Как многозначительно уже одно это различие побуждающих вступить в войну «положений» — «отчаянное» и всего только «критическое»! В 1944 году положение немцев стало очевидно «критическим» — и именно и только потому США начали реальную войну, ничем не отличаясь в этом отношении от Великобритании.
* * *
Изложенные выше представления, согласно которым реальное вступление США и Великобритании в войну в июне 1944 года было направлено не столько против Германии, сколько против СССР—России, встретят, вполне вероятно, следующее возражение. Если дело обстояло таким образом, почему США и Великобритания все же воевали с германской армией вплоть до ее капитуляции, а не вступили в союз с ней против СССР—России?
Вопрос этот особенно существен потому, что — как давно и точно известно — глава стратегической разведки США в Европе Аллен Даллес (в 1953-м он станет директором ЦРУ) еще с 1943 года вел тайные переговоры с представителями спецслужб Германии, — в том числе с одним из высших руководителей СС, обергруппенфюрером Карлом Вольфом. Это вроде бы означает, что возможность союза с Германией имела место, но США все-таки отказались от него.
Однако этот отказ вовсе не являлся выражением «доброй воли»; в силу целого ряда причин союз с Германией был, строго говоря, невозможен.

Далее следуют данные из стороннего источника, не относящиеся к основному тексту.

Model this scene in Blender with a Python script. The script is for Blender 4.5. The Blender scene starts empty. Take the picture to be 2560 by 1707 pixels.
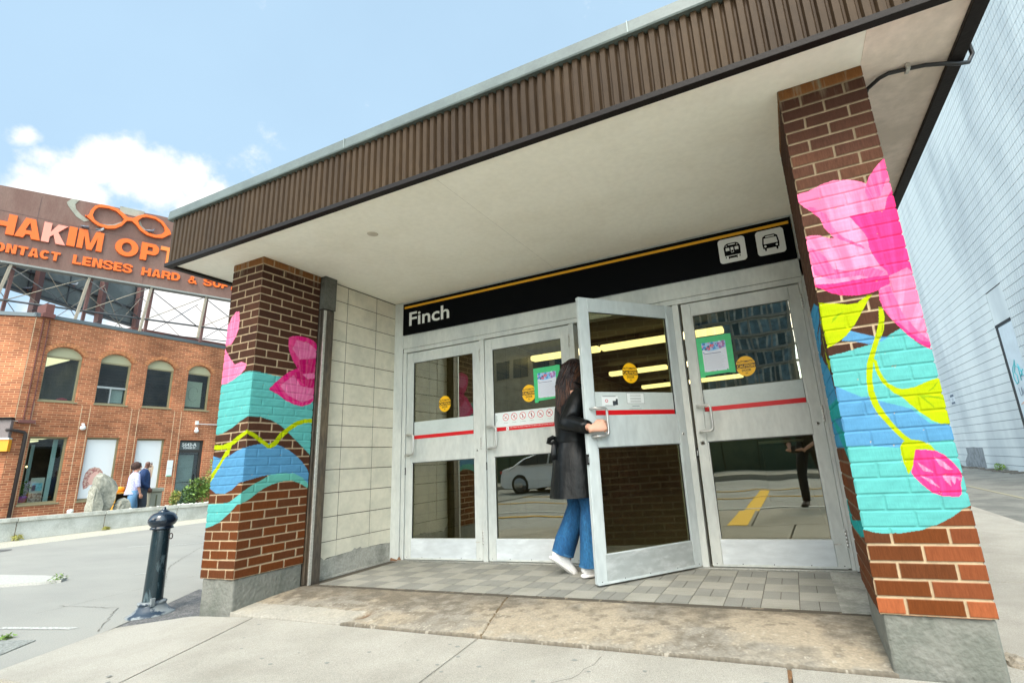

Едва ли не главная из этих причин заключалась в том, что США и Великобритания отнюдь не были уверены в своей способности даже и совместно с германскими войсками победить нашу армию. Хорошо осведомленный Алан Тейлор позднее писал о выводе, который «союзники» сделали к концу войны: «…в случае вооруженного конфликта с русскими победа маловероятна, даже если использовать на своей стороне германские силы».[66]
Далее, США были кровно заинтересованы в том, чтобы Германия потерпела полный крах и никак не могла восстановить свое первенство в Европе, ибо, отказавшись от своей традиционной «изоляционистской» геополитики, США сами имели теперь цель первенствовать и господствовать в Европе (да и в мире в целом), — из-за чего даже не раз возникали достаточно острые коллизии с Великобританией, полагавшей, что верховная роль в Европе после разгрома Германии достанется ей.